Однако, Осио другой. Несмотря на то, что действия Осио основывались на чувстве долга, ни одна из двух основных целей восстания — свержение коррумпированных чиновников и облегчение существования голодавшего народа — не была достигнута, но, напротив, всё привело к совершенно противоположному результату. Предатели, изменившие предводителю, были назначены на высокие должности, ни в чём не повинные жители Осака в результате беспорядков понесли совершенно неоправданный ущерб, да и сама деятельность Осио окончилась полным фиаско. Члены его группы встретили ужасный конец; семья Осио погибла в огне. Огай был против неэффективности и антисоциальности подобных действий.
Единственное место, где Огай проницательно отобразил психологию Осио, — седьмой раздел, «На корабле», где говорится:
«Хэйхатиро приказал поставить себе лёгкий стул на южном краю моста Намба, по бокам от него стояли Сираи, Хасимото и другие молодые сподвижники; достав из пояса рисовый колобок, он принялся жевать его, прислушиваясь к пушечной канонаде и глядя на разгорающиеся пожары. Вскоре в его сердце возникло чувство пустоты и одиночества, которое он ранее уже старался вытеснить из сознания».

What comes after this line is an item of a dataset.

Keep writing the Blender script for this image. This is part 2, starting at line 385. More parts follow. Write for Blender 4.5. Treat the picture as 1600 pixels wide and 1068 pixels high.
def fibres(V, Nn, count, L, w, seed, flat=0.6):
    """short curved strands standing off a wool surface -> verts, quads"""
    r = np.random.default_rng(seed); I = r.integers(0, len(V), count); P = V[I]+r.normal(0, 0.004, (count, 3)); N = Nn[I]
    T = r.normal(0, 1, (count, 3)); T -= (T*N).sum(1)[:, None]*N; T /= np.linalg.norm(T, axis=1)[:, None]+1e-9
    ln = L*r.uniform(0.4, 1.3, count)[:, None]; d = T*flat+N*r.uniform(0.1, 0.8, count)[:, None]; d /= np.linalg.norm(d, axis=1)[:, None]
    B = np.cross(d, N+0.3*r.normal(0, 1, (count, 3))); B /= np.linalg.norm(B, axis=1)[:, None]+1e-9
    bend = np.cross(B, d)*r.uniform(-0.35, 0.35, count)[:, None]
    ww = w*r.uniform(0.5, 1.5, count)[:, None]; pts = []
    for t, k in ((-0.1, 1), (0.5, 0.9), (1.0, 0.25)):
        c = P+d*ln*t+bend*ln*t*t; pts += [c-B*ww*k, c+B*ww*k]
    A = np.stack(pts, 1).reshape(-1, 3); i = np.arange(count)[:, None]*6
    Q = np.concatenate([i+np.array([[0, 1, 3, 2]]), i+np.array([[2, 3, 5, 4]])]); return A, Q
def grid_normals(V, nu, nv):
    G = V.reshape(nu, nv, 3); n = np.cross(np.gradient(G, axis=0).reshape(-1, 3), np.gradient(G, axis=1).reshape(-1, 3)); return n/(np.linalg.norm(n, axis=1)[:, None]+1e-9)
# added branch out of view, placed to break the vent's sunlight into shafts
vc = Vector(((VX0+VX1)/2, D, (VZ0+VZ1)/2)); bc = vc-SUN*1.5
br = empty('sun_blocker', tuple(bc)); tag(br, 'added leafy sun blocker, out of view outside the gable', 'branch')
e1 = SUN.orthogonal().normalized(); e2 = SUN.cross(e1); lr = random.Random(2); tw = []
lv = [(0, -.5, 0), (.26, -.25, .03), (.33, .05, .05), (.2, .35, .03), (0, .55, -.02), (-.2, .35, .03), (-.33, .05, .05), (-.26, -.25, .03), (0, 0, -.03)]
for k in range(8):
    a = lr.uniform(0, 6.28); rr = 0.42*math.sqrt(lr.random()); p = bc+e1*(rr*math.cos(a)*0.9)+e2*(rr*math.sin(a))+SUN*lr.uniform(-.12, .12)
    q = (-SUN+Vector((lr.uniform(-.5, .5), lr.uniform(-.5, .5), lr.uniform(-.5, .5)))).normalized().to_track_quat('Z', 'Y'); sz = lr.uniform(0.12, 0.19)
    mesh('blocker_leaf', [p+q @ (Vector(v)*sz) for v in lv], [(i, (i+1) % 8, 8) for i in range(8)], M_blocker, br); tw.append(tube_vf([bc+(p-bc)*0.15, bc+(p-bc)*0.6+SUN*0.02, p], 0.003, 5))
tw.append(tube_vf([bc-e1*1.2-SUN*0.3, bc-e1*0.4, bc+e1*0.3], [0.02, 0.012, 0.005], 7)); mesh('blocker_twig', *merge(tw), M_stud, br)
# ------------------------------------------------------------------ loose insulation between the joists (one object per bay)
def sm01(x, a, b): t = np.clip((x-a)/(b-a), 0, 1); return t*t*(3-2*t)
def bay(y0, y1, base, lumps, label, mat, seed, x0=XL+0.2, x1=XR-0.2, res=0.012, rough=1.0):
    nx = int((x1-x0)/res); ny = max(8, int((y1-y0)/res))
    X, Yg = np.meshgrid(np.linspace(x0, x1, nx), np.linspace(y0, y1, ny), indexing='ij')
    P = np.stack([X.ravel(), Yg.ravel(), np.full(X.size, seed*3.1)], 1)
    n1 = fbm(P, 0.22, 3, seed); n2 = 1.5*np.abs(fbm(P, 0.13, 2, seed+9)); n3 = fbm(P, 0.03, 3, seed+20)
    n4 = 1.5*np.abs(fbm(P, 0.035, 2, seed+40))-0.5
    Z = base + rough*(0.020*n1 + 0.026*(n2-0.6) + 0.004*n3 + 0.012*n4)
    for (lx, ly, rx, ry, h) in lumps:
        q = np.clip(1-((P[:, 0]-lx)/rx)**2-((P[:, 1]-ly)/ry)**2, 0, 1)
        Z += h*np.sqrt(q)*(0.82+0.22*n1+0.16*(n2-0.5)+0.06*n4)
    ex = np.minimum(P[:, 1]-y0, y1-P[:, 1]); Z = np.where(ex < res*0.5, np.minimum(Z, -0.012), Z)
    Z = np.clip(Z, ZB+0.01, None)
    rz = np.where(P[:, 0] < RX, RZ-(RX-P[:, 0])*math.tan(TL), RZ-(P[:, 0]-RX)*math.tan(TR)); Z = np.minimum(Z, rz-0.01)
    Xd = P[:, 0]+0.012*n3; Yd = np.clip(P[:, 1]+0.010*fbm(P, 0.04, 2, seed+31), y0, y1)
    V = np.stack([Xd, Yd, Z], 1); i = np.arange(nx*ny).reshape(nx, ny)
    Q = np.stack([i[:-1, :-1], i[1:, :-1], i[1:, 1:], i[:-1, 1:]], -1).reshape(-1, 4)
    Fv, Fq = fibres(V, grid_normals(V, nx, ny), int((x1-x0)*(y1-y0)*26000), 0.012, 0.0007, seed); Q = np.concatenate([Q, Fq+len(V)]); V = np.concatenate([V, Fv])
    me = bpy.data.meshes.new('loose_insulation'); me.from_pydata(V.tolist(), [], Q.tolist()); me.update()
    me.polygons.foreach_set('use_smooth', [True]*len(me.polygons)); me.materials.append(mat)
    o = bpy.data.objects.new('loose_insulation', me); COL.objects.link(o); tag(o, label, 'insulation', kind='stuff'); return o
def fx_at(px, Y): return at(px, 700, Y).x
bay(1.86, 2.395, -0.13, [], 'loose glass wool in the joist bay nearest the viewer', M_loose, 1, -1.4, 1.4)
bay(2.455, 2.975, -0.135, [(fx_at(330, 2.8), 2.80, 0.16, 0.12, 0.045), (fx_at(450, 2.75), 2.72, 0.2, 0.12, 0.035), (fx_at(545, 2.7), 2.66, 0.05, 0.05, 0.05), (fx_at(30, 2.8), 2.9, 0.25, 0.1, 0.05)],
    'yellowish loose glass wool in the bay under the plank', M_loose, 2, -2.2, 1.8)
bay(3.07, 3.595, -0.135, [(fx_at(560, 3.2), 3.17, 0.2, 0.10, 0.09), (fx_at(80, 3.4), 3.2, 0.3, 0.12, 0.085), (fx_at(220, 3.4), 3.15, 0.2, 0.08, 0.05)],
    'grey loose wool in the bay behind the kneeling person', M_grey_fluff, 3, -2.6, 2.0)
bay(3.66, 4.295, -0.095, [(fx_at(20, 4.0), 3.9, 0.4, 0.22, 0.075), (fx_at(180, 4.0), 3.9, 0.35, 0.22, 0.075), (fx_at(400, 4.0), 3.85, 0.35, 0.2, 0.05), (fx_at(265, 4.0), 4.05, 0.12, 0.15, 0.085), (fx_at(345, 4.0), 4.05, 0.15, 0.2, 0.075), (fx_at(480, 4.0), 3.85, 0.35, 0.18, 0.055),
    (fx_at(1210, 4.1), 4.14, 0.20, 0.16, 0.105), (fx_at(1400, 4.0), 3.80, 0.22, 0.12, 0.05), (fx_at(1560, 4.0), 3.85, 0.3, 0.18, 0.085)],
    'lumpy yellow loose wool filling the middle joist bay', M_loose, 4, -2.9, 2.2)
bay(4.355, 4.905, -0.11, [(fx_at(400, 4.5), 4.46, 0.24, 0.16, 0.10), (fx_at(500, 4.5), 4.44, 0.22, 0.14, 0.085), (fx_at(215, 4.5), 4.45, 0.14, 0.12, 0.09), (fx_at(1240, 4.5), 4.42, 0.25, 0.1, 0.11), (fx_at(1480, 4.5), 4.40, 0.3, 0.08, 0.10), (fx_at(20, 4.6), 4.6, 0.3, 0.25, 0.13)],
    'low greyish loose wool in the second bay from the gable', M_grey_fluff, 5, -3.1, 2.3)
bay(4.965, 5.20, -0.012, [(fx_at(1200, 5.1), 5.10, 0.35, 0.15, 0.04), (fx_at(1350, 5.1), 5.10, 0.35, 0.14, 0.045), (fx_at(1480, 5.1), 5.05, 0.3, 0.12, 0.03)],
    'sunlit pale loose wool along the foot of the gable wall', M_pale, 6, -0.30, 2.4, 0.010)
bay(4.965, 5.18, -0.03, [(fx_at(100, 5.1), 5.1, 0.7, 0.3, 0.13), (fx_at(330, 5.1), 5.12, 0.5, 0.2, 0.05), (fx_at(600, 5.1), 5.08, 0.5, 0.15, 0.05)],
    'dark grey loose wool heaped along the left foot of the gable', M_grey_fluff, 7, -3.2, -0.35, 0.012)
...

Этой строчкой: «Вскоре в его сердце возникло чувство пустоты и одиночества, которое он ранее уже старался вытеснить из сознания», Огай подтрунивает над Осио. Почти насмехается, показывая, что та Великая Пустота, на которую делал столько ударения Осио, своей абсолютной бесполезностью напоминала буддийскую «пустоту, указывающую на пустоту». Этот мазок, изображающий ход мятежа, подробен и достоверен, однако в большинстве случаев повествование идёт от Бакуфу, от подавлявшей стороны, а из противостоявших ей мы можем представить себе лишь образ Осио Хэйхатиро.
19 февраля 8 года правления Тэмпо[151] Осио Хэйхатиро поднял солдат, зажёг пожары в городе Осака и начал мятеж ради спасения бедствовавших горожан, который не имел почти ни малейшего шанса на успех. Прежде всего были подожжены дома богатых торговцев, разбиты склады и розданы деньги и зерно. Однако, это не попало в руки страдавшего народа; очень часто деньги захватывал и исчезал какой-либо из его сподвижников. Даже Огай справедливо отмечает, что по краям дорог валялись обронённые золотые монеты.
Они вступили в бой с солдатами Ямасиро Мамору, но сражение не было для них успешным, и, поскольку к вечеру того же дня их осталось всего восемьдесят человек, Осио приказал своим сподвижникам рассеяться и заметать следы. Однако, поскольку в тот день почти не было ветра, площадь пожаров постепенно расширялась, и к следующему дню — 20-му февраля — сгорело более четверти города Осака. После этого бдительность ещё более усилилась, и сподвижников Осио стали искать особо ретиво.